The IMF report did not touch on the effect of Trump’s announced trade deal this week with the European Union, which will impose a 15-percent levy on almost all imports, including cars. Bloomberg Economics estimates the impact will be a 0.4-percent hit to euro-area output over the next two to three years.

China’s improved trade terms with the US compared to three months ago are reflected in the IMF projections, however.

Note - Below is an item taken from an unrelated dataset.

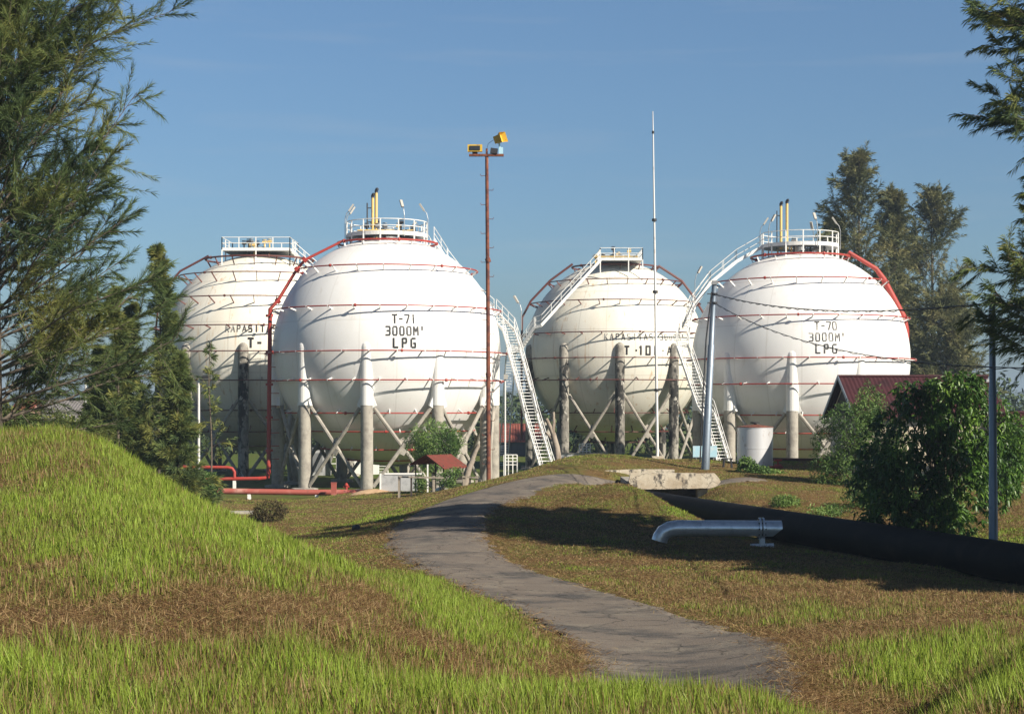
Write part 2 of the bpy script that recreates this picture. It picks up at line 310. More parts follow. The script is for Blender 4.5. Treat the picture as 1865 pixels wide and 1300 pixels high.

It raised its 2025 outlook for the country by 0.8 percentage point to 4.8 percent, noting the lower levies and stronger-than-expected activity in the first half.

As usual, the IMF emphasised the need for a more tranquil political and economic backdrop, and warned against bloated public finances.

“Policies need to bring confidence, predictability, and sustainability by calming tensions, preserving price and financial stability, restoring fiscal buffers, and implementing much-needed structural reforms,” the IMF said. “The ambiguous and volatile landscape also requires clear and consistent messaging from central banks and the protection of central bank independence, not only in legal terms, but also in practice.”

That latter comment is all the more salient at a time when Fed Chair Jerome Powell faces constant attacks by Trump for avoiding rate cuts.

The IMF predicts the Fed and the Bank of England will lower borrowing costs in the second half of 2025, though at varying speeds. The European Central Bank’s policy rate is expected to remain unchanged, while the Bank of Japan is seen raising rates gradually.